Die Zoo-Mitarbeiterin schüttelt ungläubig den Kopf: "Wenn das stimmt, ist das eine große Schweinerei." Sie hatte sich auf einen schönen Tag im Erfurter Tierpark gefreut. Eine Strafanzeige des Oberbürgermeisters Andreas Bausewein (SPD) gegen den Zoo trübt jedoch die Stimmung. Das Stadtoberhaupt hatte am Dienstagabend erfahren, dass Zoo-Mitarbeiter ohne Genehmigung Tiere getötet und das Fleisch verkauft haben sollen.

"Wir haben es heute Morgen im Radio gehört", berichtet die Angestellte, die die Nachricht zuerst nicht glauben will. "Aber es muss was Wahres dran sein. Sonst hätte der Oberbürgermeister den Zoo ja nicht angezeigt."

Noch ist unklar, um welche Tierarten es sich handelt und wie der Wildfleisch-Verkauf organisiert wurde. Nach einem Bericht der "Thüringischen Landeszeitung" soll unter anderem Hirschfleisch verkauft worden sein. Das Büro des Oberbürgermeisters wollte wegen des laufenden Ermittlungsverfahrens keine näheren Angaben machen.

Keine Auskunft: "Der Direktor ist krank"

Auch die Zooleitung schweigt zu den Vorwürfen. "Der Direktor ist krank", informiert der Angestellte an der Kasse. Zoo-Sprecherin Heike Maisch empfängt die Journalisten zum bereits vor Tagen ausgemachten Fototermin im Lama-Gehege. Dort will sie nur über die südamerikanische Kamel-Art sprechen. Tierarzt Dietmar Kulka, der Zoodirektor Norbert Neuschulz vertritt, will sich ebenfalls nicht äußern.

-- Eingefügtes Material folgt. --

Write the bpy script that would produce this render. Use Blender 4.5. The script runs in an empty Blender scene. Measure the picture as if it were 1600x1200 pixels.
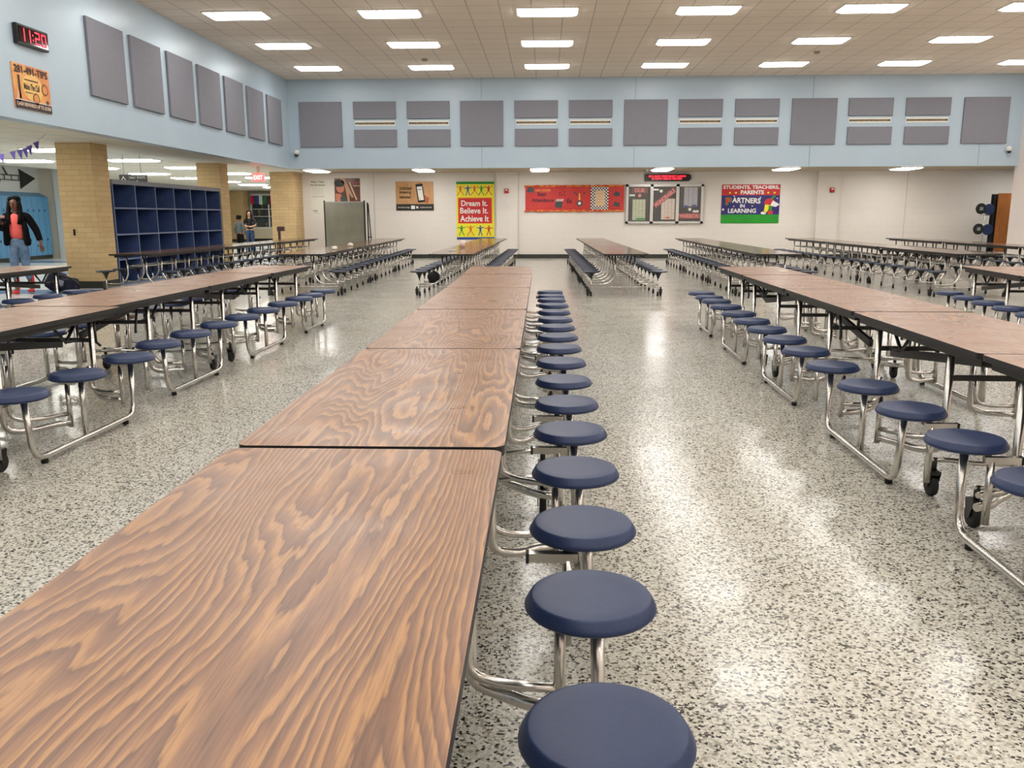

Zurückhaltend reagiert auch eine Zoo-Mitarbeiterin, die namentlich nicht genannt werden will. Nach kurzem Zögern sagt sie jedoch: "Es wird höchste Zeit, dass hier was getan wird. Die Tiere werden ja immer weniger." Diesen Eindruck kann eine weitere Angestellte zumindest für die Hirsche und Rehe bestätigen. Sie hat die Tiere in den vergangenen Monaten regelmäßig gezählt. "Im August waren es noch 14 Tiere, im November elf und im Januar höchstens acht." Zurzeit seien sechs Rehe und drei Jungtiere auf der Anlage, sagt sie.

Hinter einem Tiergehege bereitet eine Pflegerin Futter vor. Es komme schon mal vor, dass in Zoos überzählige Tiere wie zum Beispiel Ziegen an andere Tiere verfüttert werden, erklärt sie. "Aber dass das Fleisch verkauft wird, ist mir neu."

Tierschutzbund: Nur die Spitze des Eisbergs

Das Verfüttern von Tieren sei in deutschen Zoos keine gängige Praxis, stellt dagegen der Geschäftsführer der Deutschen Tierparkgesellschaft, Rüdiger Wandrey, klar. "In Deutschland dürfen Zootiere nicht ohne triftigen Grund getötet werden. Die meisten werden einfach alt und sterben." Der Deutsche Tierschutzbund in Bonn bezeichnete die Vorfälle im Erfurter Zoo als Skandal. "Wir befürchten, dass wir bisher nur die Spitze des Eisbergs sehen", sagt Präsident Wolfgang Apel.

Dass im Zoo einiges schief läuft, ist dem Stadtrat schon länger bekannt. Zoodirektor Neuschulz steht wegen eigenmächtiger und finanziell fragwürdiger Entscheidungen beim Bau der Löwensavanne in der Kritik. Außerdem soll er laut Medienberichten seine Mitarbeiter mit Kündigungsdrohungen gemobbt haben. Bei Personalgesprächen sei dann der unerlaubte Fleischverkauf aufgeflogen, heißt es.